**RECORDS FOR THE EXERCISE**
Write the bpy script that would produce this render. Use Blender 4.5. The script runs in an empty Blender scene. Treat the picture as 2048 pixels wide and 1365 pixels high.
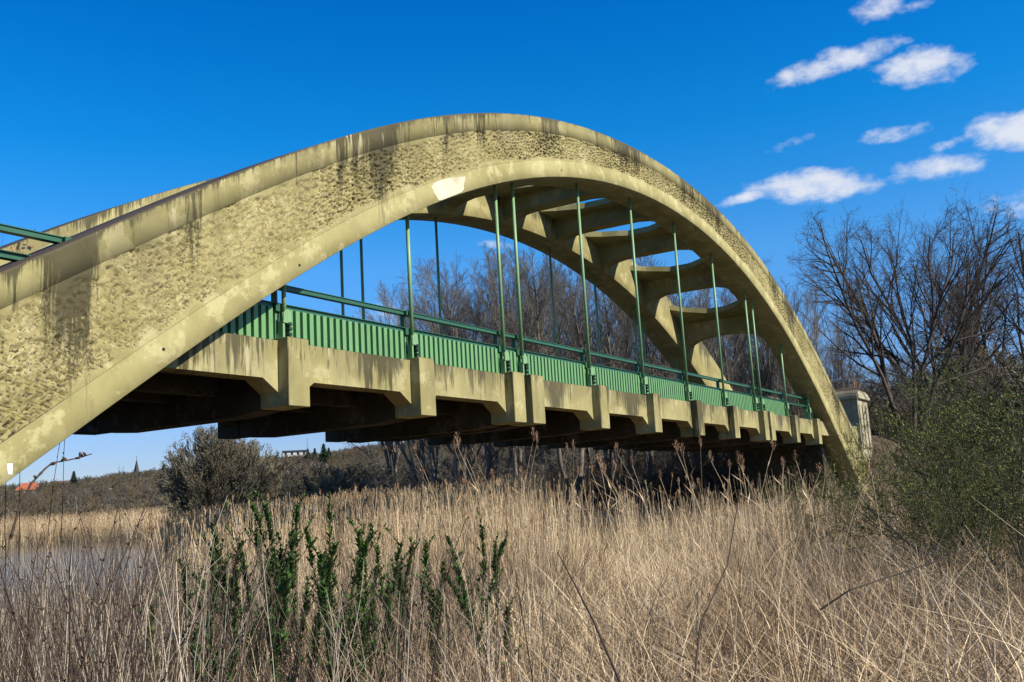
import bpy, math, random
import numpy as np
from mathutils import Vector, Matrix
random.seed(7); rng = np.random.default_rng(7)
S = 1.3                                   # bridge drawn in units of 1.3 m
C = bpy.context.scene.collection
sc = bpy.context.scene

# ------------------------------------------------------------------ camera, sky, sun
CAM = np.array([-10.0801*S, -9.64392*S, -2.41138*S])
YAW, PITCH, ROLL, FPX = 1.032466, 0.159907, -0.058487, 1984.14
def cam_axes():
    cy, sy, cp, sp = math.cos(YAW), math.sin(YAW), math.cos(PITCH), math.sin(PITCH)
    F = np.array([sy*cp, cy*cp, sp]); R = np.array([cy, -sy, 0.0]); U = np.cross(R, F)
    r = ROLL
    return F, R*math.cos(r)+U*math.sin(r), -R*math.sin(r)+U*math.cos(r)
F_, R_, U_ = cam_axes()
cd = bpy.data.cameras.new('camera'); cam = bpy.data.objects.new('camera', cd); C.objects.link(cam)
m = Matrix.Identity(4)
for i in range(3):
    m[i][0] = R_[i]; m[i][1] = U_[i]; m[i][2] = -F_[i]; m[i][3] = CAM[i]
cam.matrix_world = m
cd.sensor_width = 36; cd.lens = FPX/2048*36; cd.clip_start = 0.05; cd.clip_end = 6000
sc.camera = cam
def bearing(px, py=1000):                  # compass bearing (radians from +Y to +X) of a picture column
    d = F_ + (px-1024)/FPX*R_ - (py-682.5)/FPX*U_
    return math.atan2(d[0], d[1])
def elev(px, py):
    d = F_ + (px-1024)/FPX*R_ - (py-682.5)/FPX*U_
    return math.atan2(d[2], math.hypot(d[0], d[1]))
def place(px, dist, py=1000):              # ground position at a distance along the bearing
    b = bearing(px, py); return CAM[0]+dist*math.sin(b), CAM[1]+dist*math.cos(b)

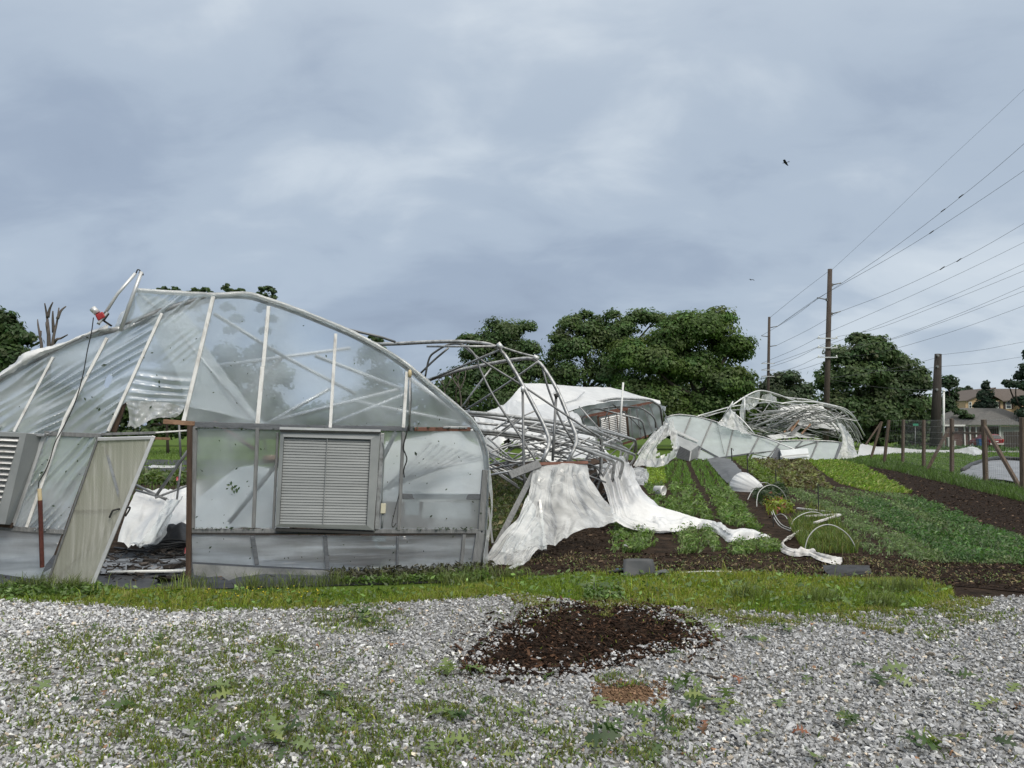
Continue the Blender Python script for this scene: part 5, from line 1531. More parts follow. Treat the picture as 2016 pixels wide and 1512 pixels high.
# ------------------------------------------------------------------ what lies behind the door gap
sp = [[(232, 1068), (250, 1005), (268, 968)], [(262, 1072), (280, 1020), (300, 962)], [(300, 1062), (318, 1015), (335, 965)], [(330, 1030), (342, 1000), (352, 962)], [(385, 1040), (385, 1000), (385, 955)]]
dep = [[11.3, 12.4, 13.6], [11.2, 12.2, 13.8], [11.4, 12.3, 14.0], [12.0, 12.8, 14.0], [11.6, 12.8, 14.2]]
o = drape('plastic_sheet', [[at(*p, d) for p, d in zip(r, dd)] for r, dd in zip(sp, dep)], M['film_white'], None, 9, 9, fold=0.05, ff=3, along='u', crumple=0.03, cs=2.0, seed=21)
tag(o, 'white plastic sheet heaped inside the door gap', 'plastic sheet')
o = drape('plastic_sheet', [[at(256, 1073, 10.9), at(285, 1058, 11.2), at(310, 1020, 11.6), at(330, 985, 12.1)], [at(272, 1076, 10.9), at(300, 1066, 11.2), at(322, 1030, 11.5), at(350, 985, 12.0)], [at(290, 1074, 11.2), at(314, 1062, 11.5), at(333, 1020, 12.0), at(356, 975, 12.6)]], M['film_loose'], None, 8, 7, fold=0.05, ff=3, along='v', crumple=0.04, cs=5, seed=24)
tag(o, 'clear crumpled plastic hanging in front of the white heap', 'plastic sheet')
o = drape('fabric_heap', [[at(300, 1072, 12.6), at(330, 1070, 12.6), at(385, 1070, 12.6)], [at(312, 1045, 13.2), at(335, 1030, 13.2), at(385, 1045, 13.2)], [at(325, 1025, 14.2), at(345, 1015, 14.2), at(390, 1030, 14.2)]], M['weed_fabric'], None, 9, 9, fold=0.06, ff=3, crumple=0.10, cs=3, seed=27)
tag(o, 'crumpled black weed fabric behind the door post', 'weed fabric')
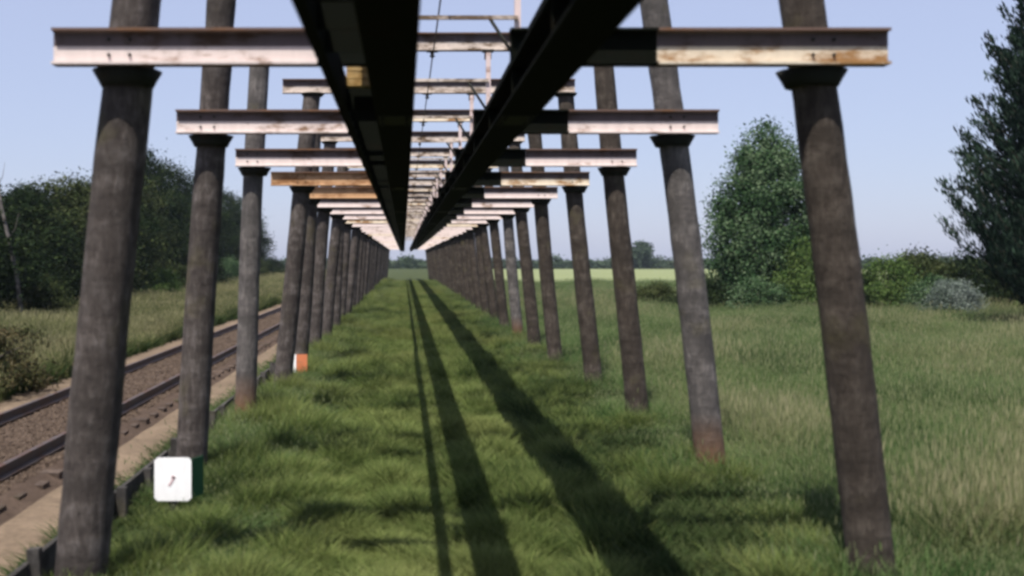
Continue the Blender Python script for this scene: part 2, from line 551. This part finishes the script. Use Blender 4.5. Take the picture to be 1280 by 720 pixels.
BM['sleeve_l'] = beam(-.620, .073, 0, ZB, BH, 'beam_sleeve', M['black'])
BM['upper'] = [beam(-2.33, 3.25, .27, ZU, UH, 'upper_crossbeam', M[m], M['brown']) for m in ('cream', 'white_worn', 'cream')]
col = MB().tube([(0, 0, 0), (0, 0, .05), (0, 0, .118)], [.19, .215, .255], 20)
BM['saddle'] = col.mesh('saddle', M['dark'])
col = MB().tube([(0, 0, 0), (0, 0, .03), (0, 0, .058)], [.18, .21, .23], 16)
BM['cap'] = col.mesh('pole_cap', M['dark'])
BM['hanger'] = MB().box(-.034, .034, -.034, .034, ZB + BH + .001, ZU - .06).mesh('hanger', M['post'])
BM['shoe'] = MB().box(-.05, .05, -.05, .05, ZU - .14, ZU - .001).box(-.085, .085, -.07, .07, ZU - .030, ZU - .002).mesh('hanger_shoe', M['dark'])
BM['tie'] = MB().box(-.43, 1.27, -.018, .018, -.022, .022).mesh('tie_bar', M['cream'])
def brace(x0, z0, x1, z1):
    return MB().tube([(x0, -.03, z0), (x1, -.03, z1)], [.020, .020], 8).mesh('knee_brace', M['dark'])
BM['brace_r'] = brace(.95, EYE + 2.70, 1.30, EYE + 2.16)
BM['brace_l'] = brace(-.11, EYE + 2.70, -.46, EYE + 2.16)
ins = MB().tube([(0, 0, 0), (0, 0, .03), (0, 0, .05), (0, 0, .085)], [.018, .045, .02, .04], 8)
ins.box(-.09, .09, -.02, .02, .085, .105)
BM['insul'] = ins.mesh('insulator', M['dark'])
for k in range(-2, NFR):
    if k == 0: lab = 'trestle frame of leaning poles nearest the camera, its white crossbeams spanning widest'
    elif k == 1: lab = 'second trestle frame from the camera, its left pole standing behind the white square marker'
    elif k == 2: lab = 'third trestle frame from the camera, its left pole stained rust orange at the foot'
    elif k == 3: lab = 'fourth trestle frame from the camera, with a rust orange left crossbeam'
    elif k == 4: lab = 'fifth trestle frame from the camera, its left pole above the orange and white marker'
    elif k > 4: lab = f'{ORD[k]} trestle frame from the camera in the long row of grey poles'
    else: lab = 'trestle frame standing just behind the camera' if k == -1 else 'trestle frame farther behind the camera'
    yk = Y0 + D * k
    fr = empty('trestle_frame', (random.uniform(-.015, .015) if k > 2 else 0, yk, 0), label=lab, cat='trestle frame',
               group='trestle frames carrying the elevated girders')
    pl, pr = pole_set(k, k) if 0 <= k < 10 else shared_far[k % 4]
    link('left_pole', pl, fr, (0, .27, 0))
    link('right_pole', pr, fr, (0, .27, 0))
    kl = 'rust' if k in (3, 4) else ('worn' if k in (8, 13, 19, 26) else 'white')
    kr = 'worn' if k in (0, 3, 9, 15, 22) else 'white'
    jl = 0 if k < 3 else random.uniform(-.05, .03)
    l = link('left_crossbeam', BM['l_' + kl], fr)
    if k in (3, 4): l['label'] = 'rust orange steel crossbeam'
    link('right_crossbeam', BM['r_' + kr], fr)
    link('beam_sleeve', BM['sleeve'], fr)
    link('beam_sleeve', BM['sleeve_l'], fr)
    link('upper_crossbeam', BM['upper'][k % 3], fr)
    link('saddle', BM['saddle'], fr, (xl(k, ZB - .06), .25, ZB - .120))
    link('saddle', BM['saddle'], fr, (xr(k, ZB - .06), .25, ZB - .120))
    link('pole_cap', BM['cap'], fr, (xl(k, ZU), .27, ZU - .060))
    link('pole_cap', BM['cap'], fr, (xr(k, ZU), .27, ZU - .060))
    for hx, br in ((1.27, 'brace_r'), (-.43, 'brace_l')):
        link('hanger', BM['hanger'], fr, (hx, .12, 0))
        link('hanger_shoe', BM['shoe'], fr, (hx, .20, 0))
        if k < 14: link('knee_brace', BM[br], fr, (0, .10, 0))
    link('tie_bar', BM['tie'], fr, (0, .066, EYE + 2.70))
    link('insulator', BM['insul'], fr, (.43, .27, ZU - .107))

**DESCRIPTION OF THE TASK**
Give again, word for word, every line from the top of the data above to the line holding "sc = bpy.context.scene", inclusive, with the pictures left out.

**FINAL RESULT**
Write the bpy script that would produce this render. Use Blender 4.5. The script runs in an empty Blender scene. Treat the picture as 2048 pixels wide and 1365 pixels high.
import bpy, math, random
import numpy as np
from mathutils import Vector, Matrix
random.seed(7); rng = np.random.default_rng(7)
S = 1.3                                   # bridge drawn in units of 1.3 m
C = bpy.context.scene.collection
sc = bpy.context.scene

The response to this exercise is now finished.